For instance, we all know there were three Wise Men, right? Some of us even know their three names: Gaspar, Balthasar, and Melchior. But Matthew never says there were three Wise Men. He says there were three gifts — gold, frankincense, and myrrh — and from that detail commentators and interpreters have deduced that there must have been three magi to present the three gifts. Matthew’s much less interested in the number of wise men than he is in the symbolism of the gifts. It’s the tradition that has supplied that number.

Likewise, Matthew never specifies where the Wise Men come from; but here also, tradition has grown up to supply more detail. One of the traditional stories about the Wise Men that I’d been half-aware of but had never stopped to really think about until a few years ago, is the story that the Wise Men all came from different places, representing different races and ethnic groups within the human family. If you look closely at many traditional paintings of the Wise Men you’ll see that one of them is African; and I’ve seen some crèche scenes that clearly depict another of the Wise Men as Asian. The third Wise Man is usually depicted as being white — but not European white, because Europe of course is not east of Bethlehem and the Wise Men have to come from the east — but the third Wise Man is often depicted as being Persian or Armenian, from areas we now call Iraq and Iran and Afghanistan. One traditionally-told story is that the Wise Men all came from different places, and met each other on the road as each of them journeyed following the star.

The reason for all this ethnic detail in the depiction is not hard to understand. It comes from the tradition that says the Wise Men represent all the non-Jewish peoples of the earth, all the Gentile peoples of the earth, coming together to recognize God’s gift of a savior in Christ. Even though they are Gentiles, and have no political interest in who is King in Jerusalem, and no prophetic interest in the coming of a Messiah — still, these Wise Men see in the star the promise of a new light from God to enlighten all people, and they want to draw near to that light, they want to come to the place where divine compassion is embodied in human life. These ethnically diverse and geographically distributed Wise Men represent all of us as we come together in our various journeys, as we strive to follow in our own ways the star of God’s leading, as we seek for ourselves and for others the Light of Christ in our world.

And in that sense, this Gospel is for us more than just a story: it is a call, it is a summons, it is a charge to us that we should keep on journeying, that we should keep on seeking the Light of Christ, that we should continue to join with other people — sometimes very other people — to follow the star of hope to the place where God’s saving love is revealed for us. The Gospel is a call to us to follow the Wise Men in the way that transcends barriers of race and ethnicity and geography and religious belief and brings us all together to the place where divine compassion is embodied in human life.
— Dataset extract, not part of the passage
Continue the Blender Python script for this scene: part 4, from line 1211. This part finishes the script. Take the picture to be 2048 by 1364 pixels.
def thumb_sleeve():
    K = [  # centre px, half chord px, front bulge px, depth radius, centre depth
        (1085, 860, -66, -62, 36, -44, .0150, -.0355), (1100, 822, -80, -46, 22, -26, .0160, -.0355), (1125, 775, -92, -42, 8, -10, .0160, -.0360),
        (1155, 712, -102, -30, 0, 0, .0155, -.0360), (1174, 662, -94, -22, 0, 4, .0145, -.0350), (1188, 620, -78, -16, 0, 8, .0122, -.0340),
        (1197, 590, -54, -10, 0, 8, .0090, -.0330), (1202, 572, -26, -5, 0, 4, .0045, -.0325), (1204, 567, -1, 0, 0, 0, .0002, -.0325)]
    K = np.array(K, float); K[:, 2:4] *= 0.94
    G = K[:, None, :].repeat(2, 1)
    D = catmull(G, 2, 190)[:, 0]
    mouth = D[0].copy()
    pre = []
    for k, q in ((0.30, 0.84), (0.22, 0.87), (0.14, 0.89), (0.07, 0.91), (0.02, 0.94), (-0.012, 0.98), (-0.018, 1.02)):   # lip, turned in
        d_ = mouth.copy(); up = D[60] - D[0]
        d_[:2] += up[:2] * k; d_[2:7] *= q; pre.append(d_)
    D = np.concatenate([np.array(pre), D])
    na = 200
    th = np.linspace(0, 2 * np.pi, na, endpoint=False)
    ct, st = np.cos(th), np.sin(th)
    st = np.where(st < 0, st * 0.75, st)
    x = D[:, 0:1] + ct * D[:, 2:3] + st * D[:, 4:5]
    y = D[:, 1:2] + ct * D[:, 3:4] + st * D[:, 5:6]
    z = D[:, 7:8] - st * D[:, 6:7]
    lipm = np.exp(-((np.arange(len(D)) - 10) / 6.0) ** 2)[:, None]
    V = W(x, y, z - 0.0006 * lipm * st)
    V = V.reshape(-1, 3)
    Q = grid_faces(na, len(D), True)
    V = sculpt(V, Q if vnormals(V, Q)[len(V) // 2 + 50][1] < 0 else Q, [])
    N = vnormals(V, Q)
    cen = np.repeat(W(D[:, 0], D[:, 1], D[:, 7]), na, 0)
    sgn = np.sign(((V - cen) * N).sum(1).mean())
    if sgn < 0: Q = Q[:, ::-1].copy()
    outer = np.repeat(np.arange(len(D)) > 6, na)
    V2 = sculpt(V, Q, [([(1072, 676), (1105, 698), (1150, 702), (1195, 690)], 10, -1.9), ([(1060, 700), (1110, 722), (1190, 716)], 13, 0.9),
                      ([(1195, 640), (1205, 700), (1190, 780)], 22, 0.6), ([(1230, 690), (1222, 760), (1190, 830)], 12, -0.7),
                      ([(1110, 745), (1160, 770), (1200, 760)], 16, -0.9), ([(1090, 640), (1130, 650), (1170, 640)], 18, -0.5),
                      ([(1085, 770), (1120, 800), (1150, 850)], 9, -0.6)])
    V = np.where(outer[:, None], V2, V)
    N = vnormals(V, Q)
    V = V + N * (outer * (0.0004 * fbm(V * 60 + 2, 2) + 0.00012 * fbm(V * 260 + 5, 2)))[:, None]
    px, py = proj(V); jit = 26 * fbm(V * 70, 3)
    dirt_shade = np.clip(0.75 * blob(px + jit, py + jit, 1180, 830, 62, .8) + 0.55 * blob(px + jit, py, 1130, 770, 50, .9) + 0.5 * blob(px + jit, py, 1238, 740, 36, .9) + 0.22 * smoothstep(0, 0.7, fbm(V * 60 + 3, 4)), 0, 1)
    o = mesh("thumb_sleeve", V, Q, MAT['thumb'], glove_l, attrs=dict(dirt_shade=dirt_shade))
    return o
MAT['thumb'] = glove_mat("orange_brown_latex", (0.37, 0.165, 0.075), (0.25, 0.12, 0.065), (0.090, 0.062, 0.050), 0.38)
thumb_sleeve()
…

And I think there is no more important religious quest for us than that coming together in divine compassion in our day and age. Too often these days, we tend to think of religion as something that divides us, rather than something that brings us together. For years I’ve met people who identify themselves as “spiritual, not religious,” because to them “religion” is a word that signifies a rigid system of beliefs and behaviors, the kind of rigid system that marks off some people as saved and some people as damned, the kind of rigid system that leads inevitably to fighting and war and persecution and hate. They see religion as a divisive force, not the coming together to seek compassion that the Wise Men show us in our Gospel today. I’ve encountered people who think that “religion” and “hypocrisy” are synonyms, who think that it is simply not possible that any rational, thinking, normal person could believe all that stuff; so the only reason people adhere to religion is that it gives them some sort of position or prestige or power over people — a power some corrupt individuals are all too ready to manipulate to their self-serving advantage. They see religion as a hypocritical scam, not the coming together to seek compassion that the Wise Men show us in our Gospel today. I think one of the most important things we can do as Christians today — for the public face of our religion as well as for our own souls’ health — I think one of the most important things we can do as Christians today is to do what the Wise Men in the Gospel story do: to journey forward in a way that transcends borders and boundaries and races and ethnicities and orientations and belief systems, a way that is focused on following the Light of Christ however we are able to see it, a way that brings us together at the place where divine compassion is embodied in human life.

And there are many journeys we are called to go in our mission to seek the embodiment of divine compassion. Sometimes they’re actual, physical journeys, travel to other places — Haiti, or Honduras, or New Orleans, or an Indian reservation, or an urban immersion program, or even down the street to the Valley Mission — journeys to places outside our comfort zones, places where other peoples, other cultures, other socio-economic brackets, other levels of material wealth, other realities, become the effective signs in which divine compassion is embodied. Sometimes those journeys are not so much outward and physical as they are inward and spiritual, passages through illness, sadness, loss, grief, pain — passages to places where the compassion and strength and encouragement of God shines forth for us in the embodiment of friends and neighbors and fellow churchmembers. Sometimes the journey is both outward and inward, both physical and spiritual — a trip to the mountains or the forest or the ocean, a journey to a place where the light of Christ is visibly shining in the interconnectedness of all creation, a place where we are summoned to embody divine compassion in the way we love our neighbors, including our non-human neighbors, as we love ourselves, the way we show practical love by taking action for the well-being and flourishing of our whole environment. There are so many journeys that call us beyond separations and divisions and enmities, so many journeys that bring us together around the embodiment of the compassion of God. That is the wisdom of the Wise Men Matthew shows us in his Gospel today.

Matthew says “wise men came from the east” — and tradition supplies the interpretation that the Wise Men represent all the peoples of the earth coming together to transcend barriers in divine compassionate love. Let us pray today that we may also journey with the Wise Men, so that Christ may be revealed to us, and through us Christ may be revealed for the world. Amen.